Dans Massimila Doni, l'intrigue est nulle; c'est une longue causerie interrompue de temps à autre par quelques faits originaux entre personnages vénitiens, tous beaux esprits, tous grands cœurs, tous artistes, dont l'auteur analyse fibre à fibre les âmes différentes de nature, mais toutes semblables par la sensibilité, la présence de l'idée fixe et de la passion dominante. Parmi eux se glisse un Français, un docteur célèbre dont Balzac semble prendre la place en ne le nommant pas. Le Français apporte au sein de la gravité italienne son contingent d'esprit aussi positif que léger. L'œuvre est d'abord un poème d'idéalisme sur la musique, le premier des arts, et sur l'amour, le premier des sentiments.
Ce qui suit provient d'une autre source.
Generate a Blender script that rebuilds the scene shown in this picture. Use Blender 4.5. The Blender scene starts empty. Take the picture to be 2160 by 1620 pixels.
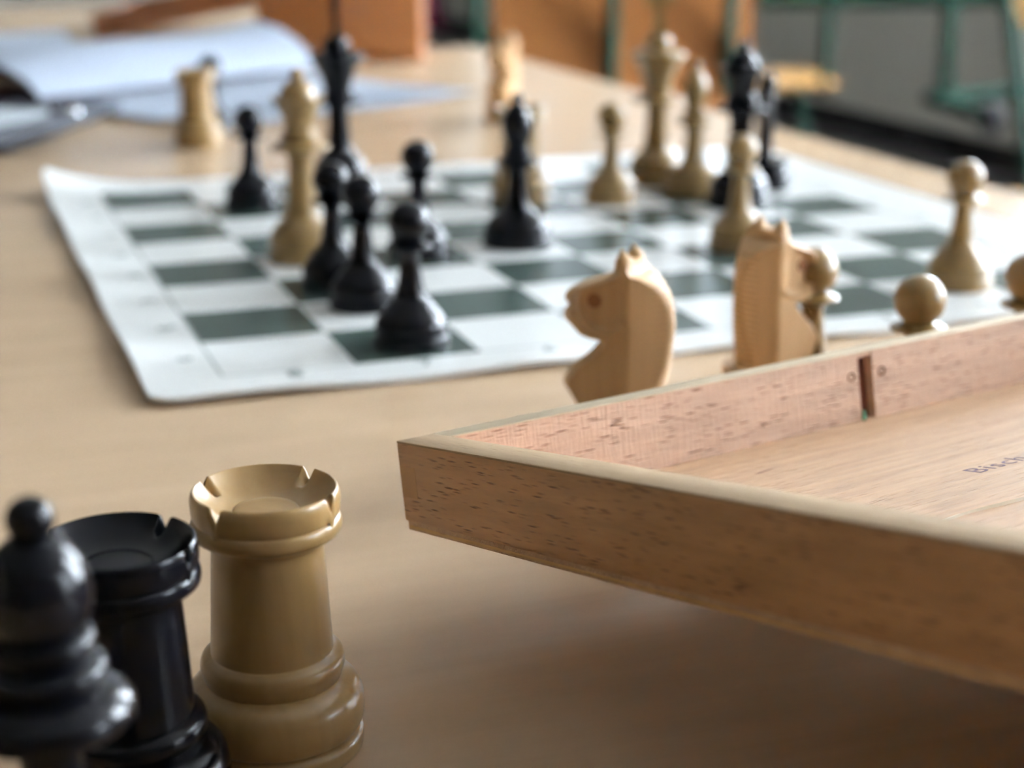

Le scepticisme aimable, mais fort pratique du docteur, vient donner à tout cela une fin des plus prosaïques. Tandis que Massimila Doni, Émilio, Vendramin, Cataneo, Capraja, font revivre la Venise du moyen âge et de la Renaissance, la Venise du XVIIIe siècle avant l'oppression autrichienne, le docteur est d'un modernisme achevé. Les allures et le caractère de tous ces Vénitiens révèlent la poétique insouciance de l'Italie, heureux pays, où, avant 1830, on ne songeait qu'à l'art et à l'amour, bien plus qu'à l'argent ou à la politique. Le docteur raisonne comme doit faire tout bon Français, et raille tout. Son malicieux esprit parvient seul à donner une solution satisfaisante aux grands et petits problèmes de cœur, qui sont tout l'intérêt de la présente étude.